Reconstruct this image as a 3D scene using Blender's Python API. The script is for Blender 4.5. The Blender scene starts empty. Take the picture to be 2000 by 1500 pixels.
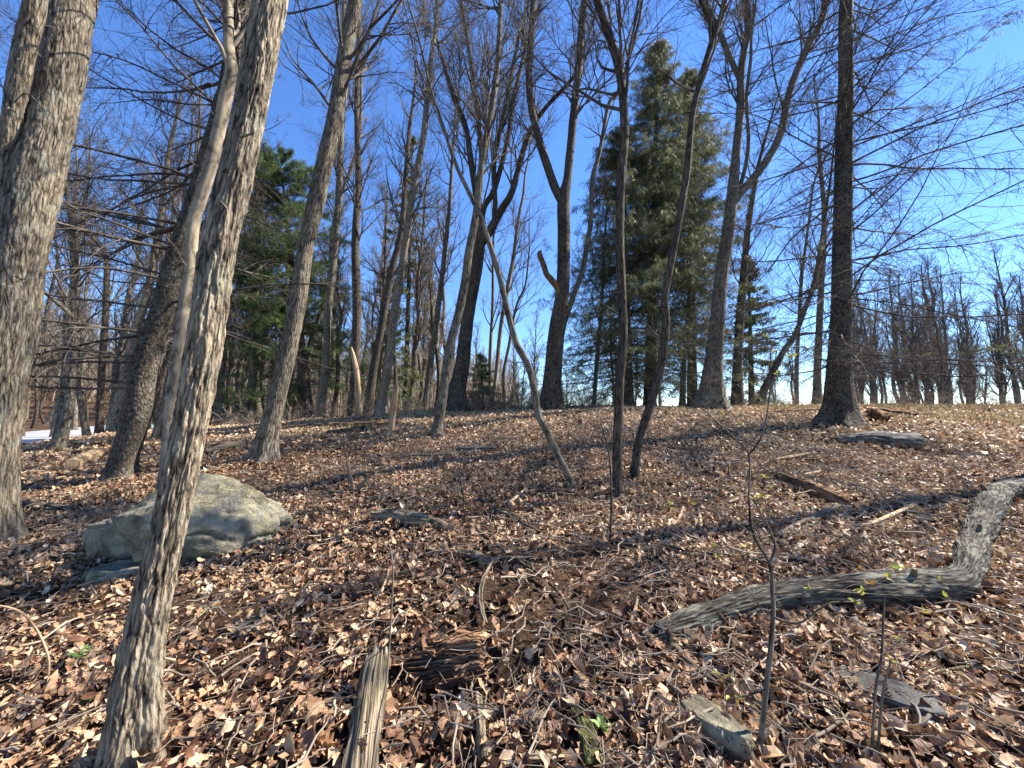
import bpy, math
import numpy as np
from mathutils import Vector, Matrix
R = math.radians
# ---------------------------------------------------------------- camera, sky, sun, exposure
scene = bpy.context.scene
C = scene.collection
F = 751.0; PITCH = R(5.0); EYE = 1.40
cam_d = bpy.data.cameras.new('camera'); cam = bpy.data.objects.new('camera', cam_d); C.objects.link(cam)
cam_d.sensor_width = 36; cam_d.lens = 36*F/2000; cam_d.clip_start = .03; cam_d.clip_end = 3000
cam.location = (0, 0, EYE); cam.rotation_euler = (R(90)+PITCH, 0, 0)
scene.camera = cam
SUN_AZ, SUN_EL = R(73), R(46)
w = bpy.data.worlds.new('World'); scene.world = w; w.use_nodes = True
nt = w.node_tree; bg = nt.nodes['Background']
sky = nt.nodes.new('ShaderNodeTexSky'); sky.sky_type = 'NISHITA'; sky.sun_disc = False
sky.sun_elevation = SUN_EL; sky.sun_rotation = SUN_AZ; sky.air_density = 1.0; sky.dust_density = 0; sky.ozone_density = 6.0
hs = nt.nodes.new('ShaderNodeHueSaturation'); hs.inputs['Saturation'].default_value = 1.13; hs.inputs['Hue'].default_value = .508; nt.links.new(sky.outputs[0], hs.inputs['Color'])
nt.links.new(hs.outputs[0], bg.inputs[0]); bg.inputs[1].default_value = .088
sd = bpy.data.lights.new('sun', 'SUN'); sd.energy = 5.0; sd.angle = R(.53); sd.color = (1, .92, .80)
so = bpy.data.objects.new('sun', sd); C.objects.link(so)
sdir = Vector((math.sin(SUN_AZ)*math.cos(SUN_EL), math.cos(SUN_AZ)*math.cos(SUN_EL), math.sin(SUN_EL)))
so.rotation_euler = sdir.to_track_quat('Z', 'Y').to_euler(); so.location = (20, 15, 25)
scene.view_settings.view_transform = 'Standard'; scene.view_settings.look = 'None'
scene.view_settings.exposure = 1.8; scene.view_settings.gamma = 1

rng = np.random.default_rng(7)
# ---------------------------------------------------------------- noise
def _h(i, j, k, s):
    n = (i.astype(np.int64)*374761393 + j.astype(np.int64)*668265263 + k.astype(np.int64)*2147483647 + s*144665) & 0xffffffff
    n = ((n ^ (n >> 13))*1274126177) & 0xffffffff
    return ((n ^ (n >> 16)) & 0xffff)/65535.0
def vn(p, s=0):
    p = np.asarray(p, float); i = np.floor(p).astype(np.int64); f = p-i; f = f*f*(3-2*f)
    o = 0
    for a in (0, 1):
        wa = f[..., 0] if a else 1-f[..., 0]
        for b in (0, 1):
            wb = f[..., 1] if b else 1-f[..., 1]
            for c in (0, 1):
                wc = f[..., 2] if c else 1-f[..., 2]
                o = o + wa*wb*wc*_h(i[..., 0]+a, i[..., 1]+b, i[..., 2]+c, s)
    return o*2-1
def fbm(p, o=3, s=0):
    p = np.asarray(p, float); r = 0; a = 1
    for k in range(o): r = r+a*vn(p*2**k, s+k); a *= .5
    return r
def sst(a, b, x):
    t = np.clip((x-a)/(b-a), 0, 1); return t*t*(3-2*t)
# ---------------------------------------------------------------- terrain
def Hs(x, y):
    x = np.asarray(x, float); y = np.asarray(y, float)
    xl = np.minimum(x, 0); xr = np.maximum(x, 0)
    yy = np.where(y < 9, y, 9+3.3*(1-np.exp(-(y-9)/3.3)))
    z = .145*yy + .058*np.maximum(xl, -15) + .006*np.minimum(xr, 20)
    z = z - .72*sst(12, 20, -x) + .022*np.clip(y-22, 0, 30)*sst(14, 24, -x)
    z = z - sst(-4, 3, x)*(np.clip(y-14, 0, 60)*.055*sst(14, 20, y))
    z = z + sst(55, 130, y+.35*(-x-30))*13*sst(12, -8, x) + sst(70, 160, -x)*12
    return z
def H(x, y):
    x = np.asarray(x, float); y = np.asarray(y, float)
    q = np.stack([x, y, np.zeros_like(x)], -1)
    r = np.hypot(x, y); k = sst(26, 16, r)*.75+.25
    rough = 1-sst(15, 17, -x)*sst(70, 55, -x)
    pit = -.15*np.exp(-((x+.30)/.30)**2-((y-1.72)/.14)**2)+.05*np.exp(-((x-.1)/.9)**2-((y-2.45)/.35)**2)
    return Hs(x, y) + (fbm(q*.45+3.3, 2, 11)*.075 + fbm(q*1.7, 2, 5)*.028*k + fbm(q*6.1, 2, 9)*.011*k)*rough+pit
cp, sp = math.cos(PITCH), math.sin(PITCH)
def raydir(px, py):
    a = (px-1000)/F; b = (750-py)/F
    return np.array([a, cp-b*sp, b*cp+sp])
def P(px, py, Y):
    d = raydir(px, py); return np.array([0, 0, EYE])+d*(Y/d[1])
def depth(p): return p[1]*cp+(p[2]-EYE)*sp
def G(px, py, mx=60):
    d = raydir(px, py); t = np.linspace(.8, mx, 6000)
    z = EYE+d[2]*t; h = H(d[0]*t, d[1]*t)
    i = np.argmax(z < h)
    if z[i] >= h[i]: i = int(np.argmin(z-h))
    return np.array([d[0]*t[i], d[1]*t[i], h[i]])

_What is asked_
Copy out each line word for word, please, skipping the images.

_Response_
Reconstruct this image as a 3D scene using Blender's Python API. The script is for Blender 4.5. The Blender scene starts empty. Take the picture to be 2000 by 1500 pixels.
import bpy, math
import numpy as np
from mathutils import Vector, Matrix
R = math.radians
# ---------------------------------------------------------------- camera, sky, sun, exposure
scene = bpy.context.scene
C = scene.collection
F = 751.0; PITCH = R(5.0); EYE = 1.40
cam_d = bpy.data.cameras.new('camera'); cam = bpy.data.objects.new('camera', cam_d); C.objects.link(cam)
cam_d.sensor_width = 36; cam_d.lens = 36*F/2000; cam_d.clip_start = .03; cam_d.clip_end = 3000
cam.location = (0, 0, EYE); cam.rotation_euler = (R(90)+PITCH, 0, 0)
scene.camera = cam
SUN_AZ, SUN_EL = R(73), R(46)
w = bpy.data.worlds.new('World'); scene.world = w; w.use_nodes = True
nt = w.node_tree; bg = nt.nodes['Background']
sky = nt.nodes.new('ShaderNodeTexSky'); sky.sky_type = 'NISHITA'; sky.sun_disc = False
sky.sun_elevation = SUN_EL; sky.sun_rotation = SUN_AZ; sky.air_density = 1.0; sky.dust_density = 0; sky.ozone_density = 6.0
hs = nt.nodes.new('ShaderNodeHueSaturation'); hs.inputs['Saturation'].default_value = 1.13; hs.inputs['Hue'].default_value = .508; nt.links.new(sky.outputs[0], hs.inputs['Color'])
nt.links.new(hs.outputs[0], bg.inputs[0]); bg.inputs[1].default_value = .088
sd = bpy.data.lights.new('sun', 'SUN'); sd.energy = 5.0; sd.angle = R(.53); sd.color = (1, .92, .80)
so = bpy.data.objects.new('sun', sd); C.objects.link(so)
sdir = Vector((math.sin(SUN_AZ)*math.cos(SUN_EL), math.cos(SUN_AZ)*math.cos(SUN_EL), math.sin(SUN_EL)))
so.rotation_euler = sdir.to_track_quat('Z', 'Y').to_euler(); so.location = (20, 15, 25)
scene.view_settings.view_transform = 'Standard'; scene.view_settings.look = 'None'
scene.view_settings.exposure = 1.8; scene.view_settings.gamma = 1

rng = np.random.default_rng(7)
# ---------------------------------------------------------------- noise
def _h(i, j, k, s):
    n = (i.astype(np.int64)*374761393 + j.astype(np.int64)*668265263 + k.astype(np.int64)*2147483647 + s*144665) & 0xffffffff
    n = ((n ^ (n >> 13))*1274126177) & 0xffffffff
    return ((n ^ (n >> 16)) & 0xffff)/65535.0
def vn(p, s=0):
    p = np.asarray(p, float); i = np.floor(p).astype(np.int64); f = p-i; f = f*f*(3-2*f)
    o = 0
    for a in (0, 1):
        wa = f[..., 0] if a else 1-f[..., 0]
        for b in (0, 1):
            wb = f[..., 1] if b else 1-f[..., 1]
            for c in (0, 1):
                wc = f[..., 2] if c else 1-f[..., 2]
                o = o + wa*wb*wc*_h(i[..., 0]+a, i[..., 1]+b, i[..., 2]+c, s)
    return o*2-1
def fbm(p, o=3, s=0):
    p = np.asarray(p, float); r = 0; a = 1
    for k in range(o): r = r+a*vn(p*2**k, s+k); a *= .5
    return r
def sst(a, b, x):
    t = np.clip((x-a)/(b-a), 0, 1); return t*t*(3-2*t)
# ---------------------------------------------------------------- terrain
def Hs(x, y):
    x = np.asarray(x, float); y = np.asarray(y, float)
    xl = np.minimum(x, 0); xr = np.maximum(x, 0)
    yy = np.where(y < 9, y, 9+3.3*(1-np.exp(-(y-9)/3.3)))
    z = .145*yy + .058*np.maximum(xl, -15) + .006*np.minimum(xr, 20)
    z = z - .72*sst(12, 20, -x) + .022*np.clip(y-22, 0, 30)*sst(14, 24, -x)
    z = z - sst(-4, 3, x)*(np.clip(y-14, 0, 60)*.055*sst(14, 20, y))
    z = z + sst(55, 130, y+.35*(-x-30))*13*sst(12, -8, x) + sst(70, 160, -x)*12
    return z
def H(x, y):
    x = np.asarray(x, float); y = np.asarray(y, float)
    q = np.stack([x, y, np.zeros_like(x)], -1)
    r = np.hypot(x, y); k = sst(26, 16, r)*.75+.25
    rough = 1-sst(15, 17, -x)*sst(70, 55, -x)
    pit = -.15*np.exp(-((x+.30)/.30)**2-((y-1.72)/.14)**2)+.05*np.exp(-((x-.1)/.9)**2-((y-2.45)/.35)**2)
    return Hs(x, y) + (fbm(q*.45+3.3, 2, 11)*.075 + fbm(q*1.7, 2, 5)*.028*k + fbm(q*6.1, 2, 9)*.011*k)*rough+pit
cp, sp = math.cos(PITCH), math.sin(PITCH)
def raydir(px, py):
    a = (px-1000)/F; b = (750-py)/F
    return np.array([a, cp-b*sp, b*cp+sp])
def P(px, py, Y):
    d = raydir(px, py); return np.array([0, 0, EYE])+d*(Y/d[1])
def depth(p): return p[1]*cp+(p[2]-EYE)*sp
def G(px, py, mx=60):
    d = raydir(px, py); t = np.linspace(.8, mx, 6000)
    z = EYE+d[2]*t; h = H(d[0]*t, d[1]*t)
    i = np.argmax(z < h)
    if z[i] >= h[i]: i = int(np.argmin(z-h))
    return np.array([d[0]*t[i], d[1]*t[i], h[i]])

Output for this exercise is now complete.